Throughout her career as an entertainer and world-class sourpuss, Elaine’s two personas have been at perpetual war with each other. There’s the indomitable growler of the Sondheim anthem “I’m Still Here,” the biter-off-of-heads who gives as good as she gets. (Oh, to have seen her Martha in “Who’s Afraid of Virginia Woolf?”) And there’s the recovering alcoholic who seems always on the verge of losing control, whether from the lure of booze (she says she now allows herself one drink a day) or from her dicey memory when it comes to lyrics. That the filmmaker Chiemi Karasawa (who met Stritch because they share a hairdresser) captures both sides so eloquently is to her credit, but Stritch has never been one to hold back, even about her insecurities. In 1970, another documentarian, D. A. Pennebaker, filmed the making of the cast recording of “Company.” Stritch provided him with a nail-biting climax, as she struggled through take after take of “Ladies Who Lunch,” screaming the song more than singing it.

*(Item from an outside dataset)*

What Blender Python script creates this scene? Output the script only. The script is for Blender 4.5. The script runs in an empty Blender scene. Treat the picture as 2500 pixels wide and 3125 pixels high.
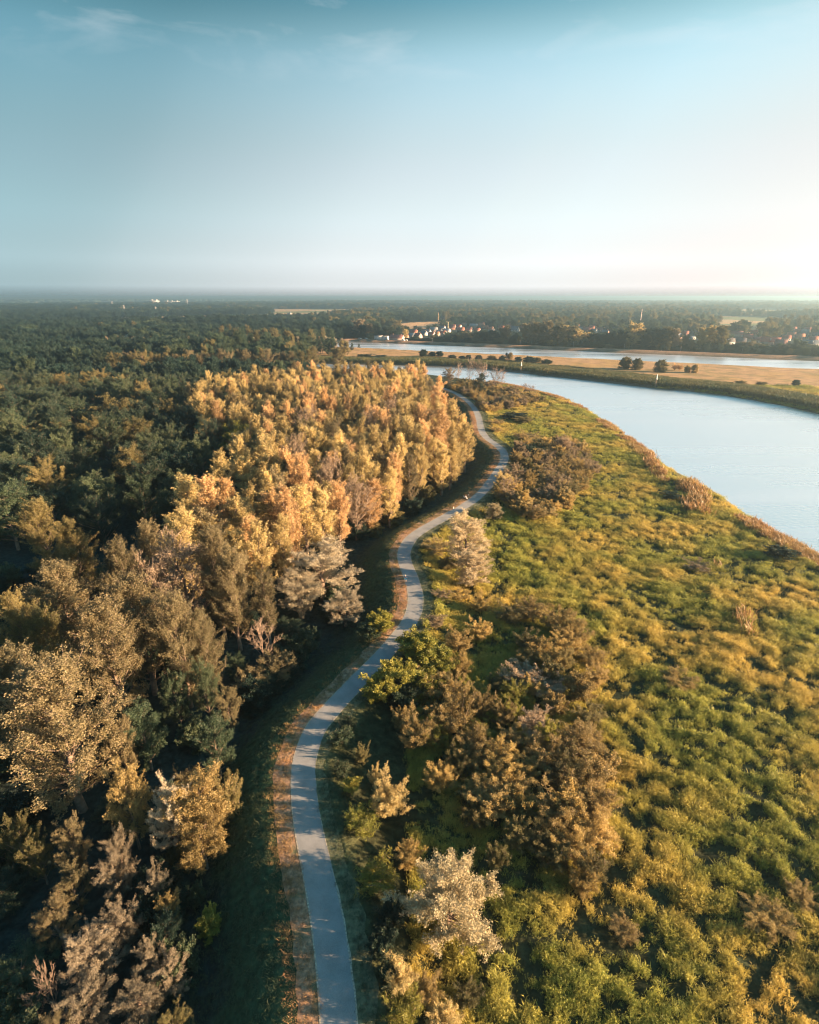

The new film begins with Stritch perambulating the Upper East Side in a fur coat, and Karasawa could have made an entire movie of this salty brand of street theatre. “You’re still the best,” a stranger tells her, to which Stritch gives a side glance and grunts, “Still, eh?” Karasawa pokes at the self-deprecation until it reveals itself as something far more perilous. When she asks Stritch what scares her, Stritch says drinking, then wipes away tears, adding, “It’s such an escape. It’s such a warm, inviting heaven.” As a friend from Alcoholics Anonymous says, “She’s a Molotov cocktail of madness, sanity, and genius.”

What Stritch gives her audiences—at the Carlyle, on Broadway, on “30 Rock”—is a Molotov cocktail, too, one of strength, fear, frustration, and biting humor. Watching her, you’re not quite safe, and never off the hook. “If I forget my lyrics, fuck it!” she tells the tony crowd at the Carlyle. “I’m happy!” But is she? Last April, when Stritch gave a farewell concert and relocated to Michigan, where she grew up, it was like Tavern on the Green closing all over again. It’s good to see her back in New York, both in the film and during this past week, while she’s been in town promoting it. Clamorous and brittle as the subway system, Stritch is a New York institution. Let’s hope we never get too soft for her.